If I were to argue for Plato’s continued relevance, I’d say two things. First, I would suggest that Plato’s questions are more important than his answers because we are still arguing about the same things he did. We don’t agree on what justice, virtue, or goodness are. I would also say that Plato tried to describe the universal human experience, not just his own culture, and that while values and technologies have changed, human beings haven’t. Both of these observations will be familiar to anyone who has taken a philosophy course in college. It’s how we all defend Plato.

But I won’t make those argument. Instead, I’d like to suggest that we learn, not just by focusing on what we have in common with others, but by examining what we don’t. Change is instructive. Understanding the evolution of ideas is important, in part because today’s beliefs may turn out to be as wrong as many of the Greeks’ were.

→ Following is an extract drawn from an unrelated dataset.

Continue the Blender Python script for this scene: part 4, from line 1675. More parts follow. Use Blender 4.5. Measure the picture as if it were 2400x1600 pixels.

If I could go back in time to that seminar then, I would point out that Greek education was quite different than what we have today. Without getting into too much detail, in Plato’s time, men taught boys with the hope that they would become sexual partners. Advanced education was intertwined with courtship. Eros was institutionalized as a way of creating continuity between generations.

But our colleges and university are designed specifically to avoid teacher/student romantic entanglements, so much so that we’ve even stopped talking about the desire to learn. We use the phrase “the love of learning” instead. For students of Greek, we’ve replaced eros with philia and agape—we’ve rejected the idea that education is sexual and accepted that fact that learning is a joint project among equals, that knowledge itself should inspire, and that we should stand agape before the truth, if there is one. The student was never attracted to his professors in part because his universities didn’t want him to be.

I make these observations not because I want to talk about Plato per se, but because today’s topic demands that we attend to the effect culture has on words and their meanings. We’re going to examine the word courage and we are going to do so with a guest who focuses most of his attention on the classical Greeks. Our idea of courage comes from the Greeks, just like eros does, but it has also changed and today’s show is going to examine how.

Now, it is possible that our guest will suggest that we ought to reject what courage means to us and return to the original Greek idea. This show is unscripted and anything can happen. But I doubt he’ll do that. Instead, what I anticipate is that we will be introduced to someone who loves the fact that words, values, and concepts grow as cultures do, and who recognizes that there is pleasure in recounting this journey.

Pleasure….hedone, in Greek. And because Greek words were also, often, the names of their gods, Hedone is also the name of the Goddess of pleasure, the daughter, of, you guessed it, Eros, a god we know by his Roman name, Cupid. So even though the context is different, we’re back to Plato’s claim that philosophy is erotic. And while few people would consider education hedonistic in way that sex, drugs, and rock and roll are supposed to be, it is also true that scholars take great pleasure in learning. We lament how little time we get to do research. We want more opportunities to feel good in just that way.

All of this is to say that words do not exist in isolation. Concepts are cultural and they carry their histories with them. Courage and eros are not simply ideas, they are traditions, and if we want to really know what they mean when we reference them, we need much more information than a simple dictionary would provide. We need context, we need to know how they relate to other words, we need philosophy, and we need to compare.